Deep in a vast hole in the earth, huge trucks crawl about like insects on a mission: This is Chuquicamata, the world's biggest open pit mine, an oddball tourist draw in Chile's desert and the origin of tonne after tonne of China-bound copper.
Every afternoon, a bus belonging to Codelco, the world's biggest copper concern, drops about 50 visitors off at a viewing area with an eye-popping panoramic view of the pit mine, in the middle of the Atacama desert, about 1,000km north of Santiago.
"We get about 35,000 visits every year" plus schoolchildren and technicians, spokesman Patricio Huerta says.
PHOTO: AFP
Many are backpacking young people, particularly Europeans, who follow the route of fabled Argentine-Cuban "guerrillero" Ernesto "Che" Guevara, who back in 1952 spent time at "Chuqui" learning about the grim conditions in which miners were living.
Like all of Chile's biggest mining operations, copper mining at that time was in the hands of US investors, namely the Guggenheim brothers.
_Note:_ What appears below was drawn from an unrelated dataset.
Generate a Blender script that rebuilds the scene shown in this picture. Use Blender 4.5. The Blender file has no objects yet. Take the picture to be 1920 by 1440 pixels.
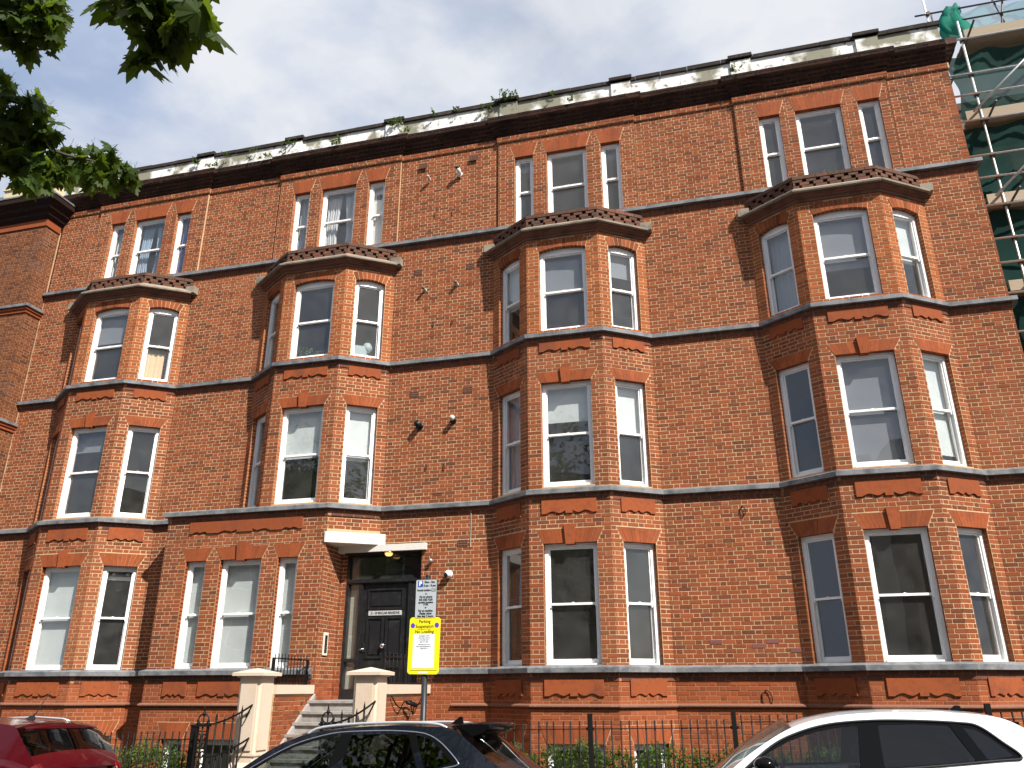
import bpy, bmesh, math, random
from mathutils import Vector, Matrix
from mathutils.geometry import delaunay_2d_cdt
random.seed(7)
SC = bpy.context.scene
COL = SC.collection
R = math.radians

# ------------------------------------------------------------------ camera, sky, sun, exposure
cam = bpy.data.cameras.new('camera'); camo = bpy.data.objects.new('camera', cam); COL.objects.link(camo)
cam.sensor_width = 36; cam.lens = 27.8746; cam.clip_start = 0.05; cam.clip_end = 3000
yaw, pit, rol = R(-14.6603), R(20.9910), R(-0.1414)
fw = Vector((math.sin(yaw)*math.cos(pit), math.cos(yaw)*math.cos(pit), math.sin(pit)))
rr = Vector((math.cos(yaw), -math.sin(yaw), 0)); uu = rr.cross(fw)
r2 = rr*math.cos(rol) + uu*math.sin(rol); u2 = -rr*math.sin(rol) + uu*math.cos(rol)
M = Matrix((r2, u2, -fw)).transposed().to_4x4(); M.translation = (0, -15.0186, 1.95)
camo.matrix_world = M
SC.camera = camo

SUN_AZ, SUN_EL = R(51.5), R(46)          # azimuth from the facade's normal towards +X, elevation
sdir = Vector((math.sin(SUN_AZ)*math.cos(SUN_EL), -math.cos(SUN_AZ)*math.cos(SUN_EL), math.sin(SUN_EL)))
W = bpy.data.worlds.new('World'); SC.world = W; W.use_nodes = True
nt = W.node_tree; nt.nodes.clear()
def nn(t, typ, **k):
    n = t.nodes.new(typ)
    for a, b in k.items(): setattr(n, a, b)
    return n
out = nn(nt, 'ShaderNodeOutputWorld'); sky = nn(nt, 'ShaderNodeTexSky', sky_type='NISHITA', sun_disc=False)
sky.sun_elevation = SUN_EL; sky.sun_rotation = math.atan2(sdir.x, sdir.y)
sky.air_density = 1.0; sky.dust_density = 1.5; sky.ozone_density = 1.0
bg1 = nn(nt, 'ShaderNodeBackground'); bg1.inputs[1].default_value = 0.105
bg2 = nn(nt, 'ShaderNodeBackground'); bg2.inputs[1].default_value = 0.40
nt.links.new(sky.outputs[0], bg1.inputs[0])
tc = nn(nt, 'ShaderNodeTexCoord'); mp = nn(nt, 'ShaderNodeMapping'); mp.inputs['Scale'].default_value = (1.0, 1.0, 2.2); mp.inputs['Location'].default_value = (3.1, 1.7, 0.4)
nt.links.new(tc.outputs['Generated'], mp.inputs[0])
n1 = nn(nt, 'ShaderNodeTexNoise'); n1.inputs['Scale'].default_value = 1.9; n1.inputs['Detail'].default_value = 7; n1.inputs['Roughness'].default_value = 0.52; n1.inputs['Distortion'].default_value = 0.35
nt.links.new(mp.outputs[0], n1.inputs['Vector'])
cr = nn(nt, 'ShaderNodeValToRGB'); cr.color_ramp.elements[0].position = 0.36; cr.color_ramp.elements[1].position = 0.53
cr.color_ramp.elements[0].color = (0.48,)*3+(1,); cr.color_ramp.elements[1].color = (1,)*4
nt.links.new(n1.outputs[0], cr.inputs[0])
n2 = nn(nt, 'ShaderNodeTexNoise'); n2.inputs['Scale'].default_value = 2.7; n2.inputs['Detail'].default_value = 8; n2.inputs['Roughness'].default_value = 0.55; n2.inputs['Distortion'].default_value = 0.3
nt.links.new(mp.outputs[0], n2.inputs['Vector'])
cc = nn(nt, 'ShaderNodeValToRGB'); e = cc.color_ramp.elements
e[0].position = 0.40; e[0].color = (0.60, 0.72, 0.98, 1); e[1].position = 0.62; e[1].color = (1.10, 1.13, 1.19, 1)
nt.links.new(n2.outputs[0], cc.inputs[0]); nt.links.new(cc.outputs[0], bg2.inputs[0])
mx = nn(nt, 'ShaderNodeMixShader'); nt.links.new(cr.outputs[0], mx.inputs[0]); nt.links.new(bg1.outputs[0], mx.inputs[1]); nt.links.new(bg2.outputs[0], mx.inputs[2])
nt.links.new(mx.outputs[0], out.inputs[0])
sl = bpy.data.lights.new('sun', 'SUN'); sl.energy = 5.0; sl.angle = R(0.53); sl.color = (1.0, 0.955, 0.885)
so = bpy.data.objects.new('sun', sl); COL.objects.link(so); so.rotation_euler = (-sdir).to_track_quat('-Z', 'Y').to_euler()
so.location = (20, -20, 40)
SC.view_settings.view_transform = 'Standard'; SC.view_settings.look = 'None'; SC.view_settings.exposure = 0.92; SC.view_settings.gamma = 1
SC.view_settings.use_curve_mapping = False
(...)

In 1971, then-president Salvador Allende nationialized the mines and Codelco workers are widely considered to be blessed with good pay and working conditions.
Over the past 90 years as industrial development spiralled worldwide, Chuquicamata grew.
Additional mines nearby were opened such as Radomiro Tomic and Mina Sur.
But they pale in all comparisons to the impressive "Chuqui," which stretches 4.3km long, 3km wide and and plunges 825m down into the earth.
Copper prices' upward march on world markets, and soaring Chinese demand, are plain to see at Chuquicamata, where the business of bringing out the ore roars on 24 hours a day.
Jorge Tenorio, 56, watches with an expert's knowing stare as huge red plates of copper -- fresh out of the foundry-refinery -- are marked with "CCC" (Compaqma Codelco Chile) and loaded up before being sent to port at Antofagasta and Mejillones for export.
"It has been a year or two that shipments have been really strong to Asia -- to China and South Korea. It used to be mainly to the United States and Europe. Now, there are Chinese missions, Chinese who come to see `Chuqui,'" says Tenorio, who is in charge of the copper refinery's shipping unit. "They take a lot of pictures, ask questions, and see our products."
"There are Chinese engineers who come to check on our prod-ucts. They are really interested," Tenorio said. "They are demanding, but our product is top-notch."
Codelco has stepped up development of the north section of the mine, on which Codelco now relies heavily, to try to push annual output from the three Atacama desert mines from 900,000 tonnes -- 65 percent of Codelco's output -- to more than a million tonnes a year.
And plans are under way to take Chuqui wider and deeper. For now, the copper is not close to running out.
Experts estimate that in 90 years of operation, only about one third of the copper in the area has been mined.